[Exercise goal] Set down exactly the lines of the listing below, please, beginning with the first and ending with the line that holds "SC.camera = cam".

[Collected data]
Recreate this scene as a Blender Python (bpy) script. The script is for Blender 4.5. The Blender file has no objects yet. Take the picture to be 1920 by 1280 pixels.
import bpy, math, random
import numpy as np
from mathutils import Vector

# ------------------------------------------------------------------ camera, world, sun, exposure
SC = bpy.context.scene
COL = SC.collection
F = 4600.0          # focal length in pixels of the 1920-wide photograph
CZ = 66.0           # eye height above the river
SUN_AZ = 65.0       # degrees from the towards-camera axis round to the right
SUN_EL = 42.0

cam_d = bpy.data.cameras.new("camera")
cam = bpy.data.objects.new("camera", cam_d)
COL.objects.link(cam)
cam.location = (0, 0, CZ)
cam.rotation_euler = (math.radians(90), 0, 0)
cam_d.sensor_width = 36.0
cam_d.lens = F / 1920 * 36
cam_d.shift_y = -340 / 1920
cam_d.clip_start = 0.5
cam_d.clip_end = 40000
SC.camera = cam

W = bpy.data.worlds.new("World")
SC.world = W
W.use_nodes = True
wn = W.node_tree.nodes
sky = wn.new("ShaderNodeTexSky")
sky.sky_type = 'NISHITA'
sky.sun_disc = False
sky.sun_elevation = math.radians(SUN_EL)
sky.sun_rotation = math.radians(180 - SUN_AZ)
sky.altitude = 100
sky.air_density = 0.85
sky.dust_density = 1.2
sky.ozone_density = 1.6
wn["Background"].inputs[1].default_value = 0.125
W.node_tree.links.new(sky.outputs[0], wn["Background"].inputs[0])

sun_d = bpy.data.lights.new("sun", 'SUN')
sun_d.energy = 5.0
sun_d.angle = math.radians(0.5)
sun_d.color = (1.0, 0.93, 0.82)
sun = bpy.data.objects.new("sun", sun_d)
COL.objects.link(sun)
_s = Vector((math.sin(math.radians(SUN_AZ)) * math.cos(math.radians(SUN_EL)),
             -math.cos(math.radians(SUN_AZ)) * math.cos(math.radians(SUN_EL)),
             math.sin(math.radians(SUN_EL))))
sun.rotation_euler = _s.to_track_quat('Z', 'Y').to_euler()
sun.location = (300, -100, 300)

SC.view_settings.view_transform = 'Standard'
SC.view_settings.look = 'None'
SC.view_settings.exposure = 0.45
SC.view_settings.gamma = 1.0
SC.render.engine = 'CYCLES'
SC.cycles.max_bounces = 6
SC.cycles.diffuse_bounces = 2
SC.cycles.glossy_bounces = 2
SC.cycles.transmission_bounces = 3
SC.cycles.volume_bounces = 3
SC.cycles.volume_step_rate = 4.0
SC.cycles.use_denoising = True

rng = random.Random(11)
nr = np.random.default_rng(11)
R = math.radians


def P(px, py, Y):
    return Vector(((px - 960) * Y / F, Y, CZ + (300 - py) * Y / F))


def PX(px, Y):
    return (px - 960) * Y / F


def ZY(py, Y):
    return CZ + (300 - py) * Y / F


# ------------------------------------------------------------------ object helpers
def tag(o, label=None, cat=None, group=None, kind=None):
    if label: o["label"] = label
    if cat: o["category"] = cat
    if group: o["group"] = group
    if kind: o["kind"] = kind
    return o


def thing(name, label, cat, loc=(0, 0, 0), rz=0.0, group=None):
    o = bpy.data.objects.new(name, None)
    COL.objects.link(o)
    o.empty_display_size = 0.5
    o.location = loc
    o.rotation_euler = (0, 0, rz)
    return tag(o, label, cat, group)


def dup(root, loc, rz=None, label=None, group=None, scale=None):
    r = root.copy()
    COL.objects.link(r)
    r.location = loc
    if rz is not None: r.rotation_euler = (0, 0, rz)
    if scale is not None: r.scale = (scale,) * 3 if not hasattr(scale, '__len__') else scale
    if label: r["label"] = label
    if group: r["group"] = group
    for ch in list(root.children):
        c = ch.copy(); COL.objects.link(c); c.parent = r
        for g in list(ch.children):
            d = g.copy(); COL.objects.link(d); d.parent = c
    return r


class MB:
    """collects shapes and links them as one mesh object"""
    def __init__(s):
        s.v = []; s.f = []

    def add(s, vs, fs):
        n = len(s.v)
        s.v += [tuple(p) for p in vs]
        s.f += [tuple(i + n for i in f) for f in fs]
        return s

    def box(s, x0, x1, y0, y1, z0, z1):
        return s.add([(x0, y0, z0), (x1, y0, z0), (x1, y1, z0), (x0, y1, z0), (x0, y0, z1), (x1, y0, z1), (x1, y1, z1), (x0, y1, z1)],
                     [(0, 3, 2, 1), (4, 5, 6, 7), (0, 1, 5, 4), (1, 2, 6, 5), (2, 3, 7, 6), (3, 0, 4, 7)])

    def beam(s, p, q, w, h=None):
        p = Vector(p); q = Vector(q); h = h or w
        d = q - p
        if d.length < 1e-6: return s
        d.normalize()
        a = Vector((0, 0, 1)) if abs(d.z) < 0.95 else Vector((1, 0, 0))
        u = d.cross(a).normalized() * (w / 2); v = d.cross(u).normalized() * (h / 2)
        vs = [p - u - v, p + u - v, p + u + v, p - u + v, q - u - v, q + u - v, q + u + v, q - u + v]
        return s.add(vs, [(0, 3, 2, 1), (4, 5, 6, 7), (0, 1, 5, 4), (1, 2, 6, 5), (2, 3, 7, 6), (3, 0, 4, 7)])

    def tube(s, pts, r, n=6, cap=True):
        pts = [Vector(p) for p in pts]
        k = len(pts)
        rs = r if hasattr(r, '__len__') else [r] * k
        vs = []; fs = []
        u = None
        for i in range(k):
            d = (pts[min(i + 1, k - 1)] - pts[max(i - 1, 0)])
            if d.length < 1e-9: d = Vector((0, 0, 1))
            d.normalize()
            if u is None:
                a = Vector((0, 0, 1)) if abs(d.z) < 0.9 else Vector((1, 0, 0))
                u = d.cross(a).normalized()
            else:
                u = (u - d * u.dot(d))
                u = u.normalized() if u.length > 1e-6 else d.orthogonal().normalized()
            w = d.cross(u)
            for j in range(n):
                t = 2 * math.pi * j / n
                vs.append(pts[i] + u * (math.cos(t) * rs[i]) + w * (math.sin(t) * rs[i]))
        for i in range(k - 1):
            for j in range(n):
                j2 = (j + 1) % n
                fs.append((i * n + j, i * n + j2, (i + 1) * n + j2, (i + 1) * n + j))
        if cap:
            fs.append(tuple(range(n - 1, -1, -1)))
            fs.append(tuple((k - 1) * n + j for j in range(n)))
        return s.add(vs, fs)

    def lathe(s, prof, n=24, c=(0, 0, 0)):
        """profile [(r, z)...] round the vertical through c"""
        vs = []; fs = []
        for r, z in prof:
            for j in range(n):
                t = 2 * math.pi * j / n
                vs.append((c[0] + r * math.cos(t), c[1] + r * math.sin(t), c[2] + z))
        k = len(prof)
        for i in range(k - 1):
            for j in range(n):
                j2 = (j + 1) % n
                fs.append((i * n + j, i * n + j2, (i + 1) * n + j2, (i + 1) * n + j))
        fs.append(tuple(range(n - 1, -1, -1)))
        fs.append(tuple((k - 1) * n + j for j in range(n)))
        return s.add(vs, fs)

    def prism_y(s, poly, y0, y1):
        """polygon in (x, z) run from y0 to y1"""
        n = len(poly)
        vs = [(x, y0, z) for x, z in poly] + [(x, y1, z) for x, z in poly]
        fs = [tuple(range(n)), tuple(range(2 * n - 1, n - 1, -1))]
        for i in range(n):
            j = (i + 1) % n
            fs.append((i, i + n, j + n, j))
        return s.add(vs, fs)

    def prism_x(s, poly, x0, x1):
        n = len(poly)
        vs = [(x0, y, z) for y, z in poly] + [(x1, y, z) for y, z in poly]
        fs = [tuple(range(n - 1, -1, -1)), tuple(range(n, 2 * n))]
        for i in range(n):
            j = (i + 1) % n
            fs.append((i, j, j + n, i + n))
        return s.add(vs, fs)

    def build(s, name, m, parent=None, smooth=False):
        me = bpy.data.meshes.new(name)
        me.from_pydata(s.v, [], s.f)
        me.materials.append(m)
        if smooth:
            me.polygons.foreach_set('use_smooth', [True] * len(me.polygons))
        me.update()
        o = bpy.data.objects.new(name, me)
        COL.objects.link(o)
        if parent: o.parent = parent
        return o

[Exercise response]
Recreate this scene as a Blender Python (bpy) script. The script is for Blender 4.5. The Blender file has no objects yet. Take the picture to be 1920 by 1280 pixels.
import bpy, math, random
import numpy as np
from mathutils import Vector

# ------------------------------------------------------------------ camera, world, sun, exposure
SC = bpy.context.scene
COL = SC.collection
F = 4600.0          # focal length in pixels of the 1920-wide photograph
CZ = 66.0           # eye height above the river
SUN_AZ = 65.0       # degrees from the towards-camera axis round to the right
SUN_EL = 42.0

cam_d = bpy.data.cameras.new("camera")
cam = bpy.data.objects.new("camera", cam_d)
COL.objects.link(cam)
cam.location = (0, 0, CZ)
cam.rotation_euler = (math.radians(90), 0, 0)
cam_d.sensor_width = 36.0
cam_d.lens = F / 1920 * 36
cam_d.shift_y = -340 / 1920
cam_d.clip_start = 0.5
cam_d.clip_end = 40000
SC.camera = cam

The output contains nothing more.